OBJECTIVE:
Return all lines from the listing below in which the string "scene" occurs.

COLLECTED MATERIAL:
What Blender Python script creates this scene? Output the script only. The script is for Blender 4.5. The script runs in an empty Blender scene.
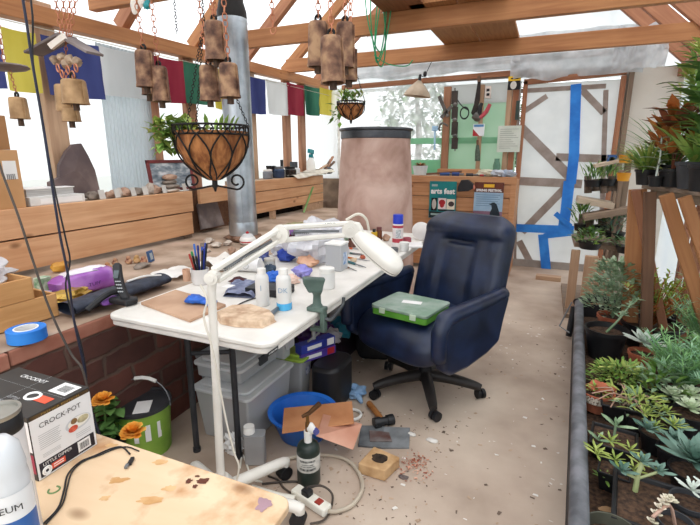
import bpy, math, random
from mathutils import Vector, Matrix, Euler, noise as mnoise
SC = bpy.context.scene
COL = SC.collection
R = math.radians
PI = math.pi
rnd = random.Random(7)
V = Vector

# ------------------------------------------------------------------ camera model (used to find real positions)
F, CX, CY = 450., 350., 262.5
YAW, PIT, CAMH = R(23.2), R(13.4), 1.38
FW = V((-math.sin(YAW)*math.cos(PIT), math.cos(YAW)*math.cos(PIT), -math.sin(PIT)))
RT = V((math.cos(YAW), math.sin(YAW), 0))
UP = V((-math.sin(YAW)*math.sin(PIT), math.cos(YAW)*math.sin(PIT), math.cos(PIT)))
CAM = V((0, 0, CAMH))

def at(px, py, x=None, y=None, z=None):
    d = FW + RT*((px-CX)/F) - UP*((py-CY)/F)
    if z is not None: t = (z-CAMH)/d.z
    elif y is not None: t = y/d.y
    else: t = x/d.x
    return CAM + d*t

def m(p, n):                       # metres spanned by n pixels at point p
    return n*(V(p)-CAM).dot(FW)/F

# ------------------------------------------------------------------ colours and materials
def hexc(s):
    s = s.lstrip('#')
    c = [int(s[i:i+2], 16)/255 for i in (0, 2, 4)]
    return tuple((u/12.92 if u <= .04045 else ((u+.055)/1.055)**2.4) for u in c) + (1,)

MATS = {}
def new_mat(name):
    mt = bpy.data.materials.new(name)
    mt.use_nodes = True
    nt = mt.node_tree
    b = nt.nodes['Principled BSDF']
    return mt, nt, b

def link(nt, a, b): nt.links.new(a, b)

def mat(name, c1, c2=None, scale=6, rough=.6, metal=0, bump=.0, stretch=(1, 1, 1), lo=.35, hi=.65, detail=4, distort=0., spec=.4, c3=None, coat=0, emit=0):
    if name in MATS: return MATS[name]
    mt, nt, b = new_mat(name)
    b.inputs['Roughness'].default_value = rough
    b.inputs['Metallic'].default_value = metal
    b.inputs['Specular IOR Level'].default_value = spec
    if coat: b.inputs['Coat Weight'].default_value = coat
    c2 = c2 or c1
    tc = nt.nodes.new('ShaderNodeTexCoord')
    mp = nt.nodes.new('ShaderNodeMapping')
    mp.inputs['Scale'].default_value = stretch
    link(nt, tc.outputs['Object'], mp.inputs['Vector'])
    nz = nt.nodes.new('ShaderNodeTexNoise')
    nz.inputs['Scale'].default_value = scale
    nz.inputs['Detail'].default_value = detail
    nz.inputs['Distortion'].default_value = distort
    link(nt, mp.outputs[0], nz.inputs['Vector'])
    rp = nt.nodes.new('ShaderNodeValToRGB')
    rp.color_ramp.elements[0].position = lo
    rp.color_ramp.elements[1].position = hi
    rp.color_ramp.elements[0].color = hexc(c1)
    rp.color_ramp.elements[1].color = hexc(c2)
    if c3:
        e = rp.color_ramp.elements.new((lo+hi)/2); e.color = hexc(c3)
    link(nt, nz.outputs['Fac'], rp.inputs['Fac'])
    link(nt, rp.outputs[0], b.inputs['Base Color'])
    if bump:
        bp = nt.nodes.new('ShaderNodeBump')
        bp.inputs['Strength'].default_value = min(1, bump)
        bp.inputs['Distance'].default_value = .01
        link(nt, nz.outputs['Fac'], bp.inputs['Height'])
        link(nt, bp.outputs[0], b.inputs['Normal'])
    MATS[name] = mt
    return mt

def wood(name, c1, c2, axis=0, scale=3., rough=.6, grain=16, knots=True):
    if name in MATS: return MATS[name]
    mt, nt, b = new_mat(name)
    b.inputs['Roughness'].default_value = rough
    b.inputs['Specular IOR Level'].default_value = .3
    tc = nt.nodes.new('ShaderNodeTexCoord')
    mp = nt.nodes.new('ShaderNodeMapping')
    s = [grain]*3; s[axis] = 1
    mp.inputs['Scale'].default_value = s
    link(nt, tc.outputs['Object'], mp.inputs['Vector'])
    n1 = nt.nodes.new('ShaderNodeTexNoise')
    n1.inputs['Scale'].default_value = scale; n1.inputs['Detail'].default_value = 6; n1.inputs['Distortion'].default_value = .6
    link(nt, mp.outputs[0], n1.inputs['Vector'])
    n2 = nt.nodes.new('ShaderNodeTexNoise')
    n2.inputs['Scale'].default_value = 2.2; n2.inputs['Detail'].default_value = 3
    link(nt, tc.outputs['Object'], n2.inputs['Vector'])
    rp = nt.nodes.new('ShaderNodeValToRGB')
    rp.color_ramp.elements[0].position = .32; rp.color_ramp.elements[1].position = .68
    rp.color_ramp.elements[0].color = hexc(c1); rp.color_ramp.elements[1].color = hexc(c2)
    mx = nt.nodes.new('ShaderNodeMath'); mx.operation = 'MULTIPLY_ADD'
    mx.inputs[1].default_value = .6
    link(nt, n1.outputs['Fac'], mx.inputs[0])
    ms = nt.nodes.new('ShaderNodeMath'); ms.operation = 'MULTIPLY'; ms.inputs[1].default_value = .4
    link(nt, n2.outputs['Fac'], ms.inputs[0]); link(nt, ms.outputs[0], mx.inputs[2])
    link(nt, mx.outputs[0], rp.inputs['Fac'])
    col = rp.outputs[0]
    if knots:
        mk = nt.nodes.new('ShaderNodeMapping'); sk = [2.6]*3; sk[axis] = 1.3
        mk.inputs['Scale'].default_value = sk
        link(nt, tc.outputs['Object'], mk.inputs['Vector'])
        vo = nt.nodes.new('ShaderNodeTexVoronoi'); vo.inputs['Scale'].default_value = 2.2
        link(nt, mk.outputs[0], vo.inputs['Vector'])
        r2 = nt.nodes.new('ShaderNodeValToRGB')
        r2.color_ramp.elements[0].position = .05; r2.color_ramp.elements[1].position = .12
        r2.color_ramp.elements[0].color = (.45, .38, .33, 1); r2.color_ramp.elements[1].color = (1, 1, 1, 1)
        link(nt, vo.outputs['Distance'], r2.inputs['Fac'])
        mm = nt.nodes.new('ShaderNodeMixRGB'); mm.blend_type = 'MULTIPLY'; mm.inputs['Fac'].default_value = 1
        link(nt, col, mm.inputs[1]); link(nt, r2.outputs[0], mm.inputs[2])
        col = mm.outputs[0]
    link(nt, col, b.inputs['Base Color'])
    bp = nt.nodes.new('ShaderNodeBump'); bp.inputs['Strength'].default_value = .25; bp.inputs['Distance'].default_value = .004
    link(nt, n1.outputs['Fac'], bp.inputs['Height']); link(nt, bp.outputs[0], b.inputs['Normal'])
    MATS[name] = mt
    return mt

def film(name, col, clear=.4, trans=.6, scale=3, col2=None, clear2=None, gloss=.04, stretch=(1, 1, 1)):
    """translucent plastic sheet: part see-through, part glowing with the daylight behind it"""
    if name in MATS: return MATS[name]
    mt = bpy.data.materials.new(name); mt.use_nodes = True
    nt = mt.node_tree; nt.nodes.clear()
    out = nt.nodes.new('ShaderNodeOutputMaterial')
    tc = nt.nodes.new('ShaderNodeTexCoord'); mp = nt.nodes.new('ShaderNodeMapping'); mp.inputs['Scale'].default_value = stretch
    link(nt, tc.outputs['Object'], mp.inputs['Vector'])
    nz = nt.nodes.new('ShaderNodeTexNoise'); nz.inputs['Scale'].default_value = scale; nz.inputs['Detail'].default_value = 4
    link(nt, mp.outputs[0], nz.inputs['Vector'])
    rp = nt.nodes.new('ShaderNodeValToRGB'); rp.color_ramp.elements[0].position = .35; rp.color_ramp.elements[1].position = .65
    rp.color_ramp.elements[0].color = hexc(col); rp.color_ramp.elements[1].color = hexc(col2 or col)
    link(nt, nz.outputs['Fac'], rp.inputs['Fac'])
    d = nt.nodes.new('ShaderNodeBsdfDiffuse'); t = nt.nodes.new('ShaderNodeBsdfTranslucent')
    link(nt, rp.outputs[0], d.inputs[0]); link(nt, rp.outputs[0], t.inputs[0])
    m1 = nt.nodes.new('ShaderNodeMixShader'); m1.inputs[0].default_value = trans
    link(nt, d.outputs[0], m1.inputs[1]); link(nt, t.outputs[0], m1.inputs[2])
    g = nt.nodes.new('ShaderNodeBsdfGlossy'); g.inputs['Roughness'].default_value = .25
    m3 = nt.nodes.new('ShaderNodeMixShader'); m3.inputs[0].default_value = gloss
    link(nt, m1.outputs[0], m3.inputs[1]); link(nt, g.outputs[0], m3.inputs[2])
    tr = nt.nodes.new('ShaderNodeBsdfTransparent')
    m2 = nt.nodes.new('ShaderNodeMixShader'); m2.inputs[0].default_value = clear
    if clear2 is not None:
        mr = nt.nodes.new('ShaderNodeMapRange'); mr.inputs[1].default_value = .35; mr.inputs[2].default_value = .65
        mr.inputs[3].default_value = clear; mr.inputs[4].default_value = clear2
        link(nt, nz.outputs['Fac'], mr.inputs[0]); link(nt, mr.outputs[0], m2.inputs[0])
    link(nt, m3.outputs[0], m2.inputs[1]); link(nt, tr.outputs[0], m2.inputs[2])
    link(nt, m2.outputs[0], out.inputs[0])
    MATS[name] = mt
    return mt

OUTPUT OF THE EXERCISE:
What Blender Python script creates this scene? Output the script only. The script is for Blender 4.5. The script runs in an empty Blender scene.
SC = bpy.context.scene